Saturday, August 8, 2009
Surrounded by Babies
This afternoon, Mark and I sat outside a Reykjavik café, drinking hot chocolate and eating waffles with jam and cream. A gay pride festival is taking place and the streets were crowded with Icelandic families coming to see the parade and the concert. Parents pushed babies in prams that are like portable wombs. They carried them on their shoulders. Some toddlers rode bicycles, or sat in bike trailers. They carried rainbow flags and sucked on rainbow lollipops. Their older siblings wore rainbow colored luaus. I hardly saw any signs of homosexual couples or families. I saw only a unified acceptance and a normalcy involved in taking the children to the gay pride festivities, even with a pole dancer in the parade.
This made me want to live in a more European progressive country. It made me want to bring River to such a parade and for him to take in events promoting the homosexual lifestyle as nothing out of the ordinary. I want him, like the Icelanders there, to accept homosexuals as nothing better or worse than himself, as people with an equal right to pursue their life dreams.
As stroller after wide stroller pumped into my chair on the sidewalk, even Mark was struck by the number of little children on the street and the elaborate means of conveying them. It seems to be often the father who pushes the stroller or who wears the baby backpack. We heard baby babble and children’s voices on all sides of us.
“It’s hard to believe there are so many little babies here,” Mark said.

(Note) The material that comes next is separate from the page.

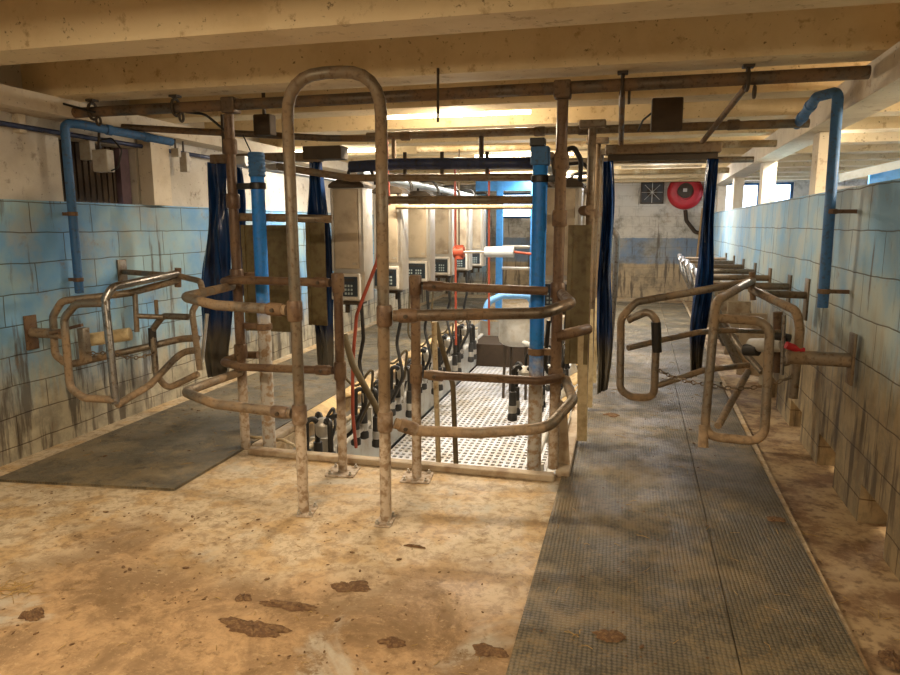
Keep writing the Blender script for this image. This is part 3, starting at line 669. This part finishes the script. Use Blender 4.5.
guard([(-1.735, 3.3, 1.146), at(215,305,3.36), at(184,297,3.5), at(232,286,4.14)], .029, 'rail', 'upper bent rail from the left hoop leg back to the corner post')
guard([(-1.73, 3.3, .571), at(215,404,3.36), at(184,392,3.55), at(240,372,4.14)], .029, 'rail', 'lower bent rail from the left hoop leg back to the corner post')
guard([(-1.76, 3.93, 1.243), at(240,280,4.02), at(222,282,4.12), at(240,276,4.3), at(262,276,4.3)], .027, 'rust', 'upper straight rail between the short left post and the corner post', .06)
guard([(-1.76, 3.93, .68), at(240,367,4.02), at(222,362,4.12), at(242,355,4.3), at(258,355,4.3)], .027, 'rust', 'lower straight rail between the short left post and the corner post', .06)
guard([(-1.13, 3.3, 1.135), at(545,313,3.42), at(571,303,3.62), at(562,294,4.14)], .030, 'tubedark', 'upper dark worn rail from the right hoop leg to the right corner post')
guard([(-1.13, 3.3, .56), at(420,431,3.36), at(480,433,3.4), at(548,428,3.45), at(573,400,3.75), at(566,380,4.14)], .030, 'rail', 'lower bowed rail from the right hoop leg to the right corner post', .14)
guard([(-1.16, 3.95, 1.235), (-.43, 4.16, 1.20)], .027, 'rust', 'upper straight rail between the short right post and the corner post')
guard([(-1.16, 3.95, .683), at(430,375,3.96), at(540,381,4.05), at(563,377,4.16)], .027, 'rust', 'lower straight rail between the short right post and the corner post')
# blue poles
def blue_pole(x, y, ztop, lab, cap):
    t = thing('blue_pole', lab, 'pole', (x, y, -.2))
    obj('pole_tube', T([(x, y, -.2), (x, y, ztop-.13)], .046, n=20), M['blueR' if cap else 'blue'], t, True)
    if cap:
        obj('top_cap', B(x-.055, x+.055, y-.055, y+.055, ztop-.14, ztop-.03, bev=.008), M['bluepipe'], t); obj('cap_lid', B(x-.062, x+.03, y-.06, y+.03, ztop-.029, ztop+.02, bev=.006), M['black'], t)
    else:
        bm = BM(); lathe(bm, [(.05, 0)] + [(.053 if k % 2 else .058, .01+k*.013) for k in range(11)] + [(.05, .16)], (x, y, ztop-.16), 20); obj('ribbed_sleeve', bm, M['bluepipe'], t, True)
    def clamp(z, m):
        bm = BM(); collar(bm, (x, y, z), (0, 0, 1), .056, .045); box(bm, x-(.17 if x < -1 else -.05), x-(.05 if x < -1 else -.15), y-.02, y+.02, z-.02, z+.02, bev=.004); obj('pipe_clamp', bm, M[m], t, True)
    clamp(ztop-.22, 'black'); clamp(.80 if cap else .9, 'rust')
blue_pole(-2.40, 4.22, 2.08, 'bright blue pole with a ribbed sleeve top at the left front corner of the pit', False)
blue_pole(-.50, 4.27, 2.10, 'bright blue pole with a black lid at the right front corner of the pit', True)
t = thing('actuator_arm', 'small dark bracket arm joining the right blue pole to the rusty post', 'bracket', (-.44, 4.33, 1.9))
bm = BM(); tube(bm, [at(543,155,4.31), at(553,155,4.4), at(556,175,4.4)], .02, .03); tube(bm, [at(552,185,4.4), at(566,165,4.45)], .03); obj('knuckle', bm, M['tube'], t, True)
obj('black_hose', T([at(566,150,4.5), at(574,147,4.5), at(581,160,4.5), at(580,180,4.6)], .016, .06, n=8), M['black'], t, True)
t = thing('bracket_arm', 'slanting whitish gusset plate at the foot of the right corner post', 'bracket', (-.4, 4.3, .05))
bm = BM(); vs = [(-.40, .052), (-.27, .052), (-.30, .45), (-.36, .5)]; f = [bm.verts.new((a, 4.30, b_)) for a, b_ in vs]; g = [bm.verts.new((a, 4.315, b_)) for a, b_ in vs]
bm.faces.new(f); bm.faces.new(g[::-1]); [bm.faces.new((f[i], g[i], g[(i+1)%4], f[(i+1)%4])) for i in range(4)]; bmesh.ops.recalc_face_normals(bm, faces=bm.faces); obj('gusset', bm, M['kerb'], t)
pipe('brace_tube', [at(250,437,4.32), at(283,440,4.32), at(298,447,4.32)], .012, 'creampipe', 'thin bent brace tube at the foot of the left blue pole')
# ================================================================ CURTAIN FRAMES
def strip(x, y, z0, z1, w, seed, lean=0, taper=.6):
    from mathutils import noise
    bm = BM(); n, m = 40, 60; rows = []
    for j in range(m+1):
        t = j/m; z = z1+(z0-z1)*t; ww = w*(.62+.45*math.sin(min(1, t*1.5)*math.pi/2)+.10*math.sin(t*9+seed))
        if t > .8: ww *= 1-(t-.8)*1.2
        rows.append([])
        for i in range(n+1):
            u = i/n; q = noise.noise(Vector((u*3.2+seed*7, t*1.7, seed)))*.09 + noise.noise(Vector((u*8+seed*3, t*5, seed)))*.025
            rows[-1].append(bm.verts.new((x+lean*t+(u-.5)*ww+.02*noise.noise(Vector((t*3, seed, 0))), y+q, z+(u-.5)*.05*t)))
    for j in range(m):
        for i in range(n): bm.faces.new((rows[j][i], rows[j][i+1], rows[j+1][i+1], rows[j+1][i]))
    r = bmesh.ops.extrude_face_region(bm, geom=bm.faces[:]); bmesh.ops.translate(bm, verts=[g for g in r['geom'] if isinstance(g, bmesh.types.BMVert)], vec=(0, .004, 0))
    bmesh.ops.recalc_face_normals(bm, faces=bm.faces); return bm
bm = BM(); box(bm, -.14, .65, 5.14, 5.26, 2.10, 2.17, bev=.008)
t = thing('curtain_bar', 'brown wooden bar hung on rods over the right alley', 'bar', (.25, 5.2, 2.1)); obj('bar', bm, M['tube'], t)
obj('lower_board', B(-.12, .63, 5.17, 5.25, 2.06, 2.099), M['dark'], t)
obj('hanging_rod', T([(-.03, 4.25, 2.36), (-.03, 5.16, 2.17)], .018), M['tubedark'], t, True); obj('hanging_rod', T([(.64, 4.25, 2.36), (.52, 5.16, 2.17)], .018), M['tubedark'], t, True)
one('curtain_strip', strip(-.115, 5.21, .33, 2.06, .10, 1, .02), M['curtain'], 'dark blue plastic curtain strip hanging left of the right alley', 'curtain', smooth=True)
one('curtain_strip', strip(.60, 5.21, .5, 2.06, .11, 2, -.02, 1), M['curtain'], 'dark blue plastic curtain strip hanging behind the right tube gate', 'curtain', smooth=True)
t = thing('curtain_bar', 'dark bar over the left alley holding two blue curtain strips', 'bar', (-3, 5.0, 2.1)); obj('bar', B(-3.24, -2.30, 4.96, 5.08, 2.09, 2.16, bev=.008), M['tube'], t)
obj('hanging_rod', T([(-3.1, 4.95, 2.16), (-3.1, 4.95, 2.46)], .012), M['dark'], t, True)
one('curtain_strip', strip(-3.20, 5.0, .33, 2.10, .27, 3, -.10, 1.2), M['curtain'], 'dark blue plastic curtain strip hanging against the left blue wall', 'curtain', smooth=True)
one('curtain_strip', strip(-3.03, 5.05, 1.0, 2.09, .1, 5, -.05, .8), M['curtain'], 'short blue plastic flap right beside the left wall curtain strip', 'curtain', smooth=True)
one('curtain_strip', strip(-2.37, 5.07, .42, 2.09, .19, 4, .03, 1.2), M['curtain'], 'dark blue plastic curtain strip hanging left of the nearest cabinet', 'curtain', smooth=True)
# ================================================================ TUBE GATES
def wall_plate(name, x, y, z, s, h=.25, mat='kerb'):
    bm = BM(); X = sorted((x, x-s*.015)); box(bm, X[0], X[1], y-.05, y+.05, z-h/2, z+h/2, bev=.003); return bm
def tgate(name, lab, loc, tubes, chains, wallx, s, arm, extra):
    t = thing(name, lab, 'gate', loc)
    for nm, pts, r, mat, R in tubes: obj(nm, T(pts, r, R, n=12), M[mat], t, True)
    for a, b_, sg in chains: obj('chain', chain(BM(), a, b_, sg), M['tube'], t)
    for nm, bm, mat in extra: obj(nm, bm, M[mat], t, True)
    return t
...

I didn’t think there were necessarily more children per capita. However, it seems that the people are much more willing to take their small children into public and that the public welcomes them. In the National Museum, an interactive section had all kinds of interesting hands-on activities for kids and adults, who might otherwise be bored in a historical museum. Restaurants have play corners. There are changing areas almost everywhere. Airports and museums have strollers on hand for visitors to use, for free.
Looking at all these babies of course makes us think of our little River. I spoke to him by phone last night and he said “mama,” a single word that filled my heart with joy. But he didn’t say it with longing, but rather curious interest. As I continued to speak to my father, I could hear him happily babbling in the background. He seems to be doing just fine without us.
Seeing all the little babies is also awakening a nascent desire for another. Not now, not yet. But someday I’d like to have that experience again. Our travel companion on this trip said that in Sweden, more educated families tend to have less children, because they want to do other things in life. I don’t know if it’s possible, but I want to have it all. I want to have children and a loving family and have a life full of rich experiences. We’ll see whether or not it can be done.